As a small small example of how both miss the mark in about the same way from opposite ends, debuggers often refer to a breakpoint location in terms of a line in a file. This is inadequate given that several statements can span a line (especially in functional programs). An in the presence of optimization, statements may get distributed in the code and moved around with respect to the order that they appear in the source. For the VM-based programming language debugger I am working on, I am experimenting with making breakpoint be a particular VM instruction; you then have other tables that tell you how to map that from/to a source language position. A position might include ranges of lines with column offset(s) and how to map the instruction to a "file" which might not be a file in a filesystem at all but could be a string variable which got eval'ed or a member of some sort of code package.

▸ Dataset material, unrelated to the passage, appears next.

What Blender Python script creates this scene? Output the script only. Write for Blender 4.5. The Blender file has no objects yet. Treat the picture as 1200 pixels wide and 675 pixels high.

As for gud, it uses this global variable "gud-last-frame'  -- actually pair of variables if you include gud-last-last-frame. And what's in that lofty sounding "frame" thing? A cons node of a file name and a line number. But emacs has had since day one this wonderful object called a "marker". And as one edits text,  markers move around. From the marker you can get the buffer, and file name (if any) and its line number, or better, a column for those systems like LLVM which support better position information. And from day one LISP has had lists, so why the global two variable thing? Right now I use this other data structure in emacs called a ring to store a sequence of locations. So when I am stopped I can just go back in history to the last n positions that I've stopped on.

In general I'm going to try to remove as many of the global variables as possible in favor of buffer-local variables. And I'll assume Emacs 23 which has structs, hash tables, rings, common lisp features and whatever newer greater functions and packages that are commonly distributed in Emacs 23.

But here are things in particular to address the problem you mention which stems partly from globalness. There will be process buffer(s) which interacts with some sort of debugger(s) outside of Emacs.  These will have buffer-local variables which contain some of the state information that in gud is stored globally. However the source buffers that are referred to by the debugger(s), need a buffer-local object which refers back to all of the debugger process buffers that the source buffer currently "belongs" to.

In an earlier work that Anders Lindgren and I did (but really it was mostly Anders), there were temporary buffers that contained collections: call stack information, breakpoint information, local variable information. I may eventually get to that stage, but for the first cut I think I will try to work with just the debugger process buffer(s) and a little bit of information in the "source" buffers which the debuggers refer to.


> 1. I can stick with comint.el. It seems the most creaky.
> 2. term.el is pretty cool, but it doesn't provide a hook to run when
> output is produced and this is something I need. I use it both in
> comint.el and eshell.el in "shell tracker" (think pdb-track) mode. So
> this leads to the last choice ...

In order to make a choice, I think we need to know what problems we're
trying to address.

Perhaps some of this is addressed above.

I think of this as the same situation as comes up in any Emacs package that interacts with some sort of process or remote process. For example TeXing a buffer, perhaps compiling a file, or getting a directory listing. Where I guess it is a little bit different is those things one largely thinks of as batch jobs: you run something, get some output and that's it or maybe iterate some more. Perhaps dired is a little bit different here.

Here there is more interaction between the back-end and front-end process. But surely there must be other packages that have this back-and-forth interactive feel to it too.

If this doesn't answer the question, please ask another more detailed question.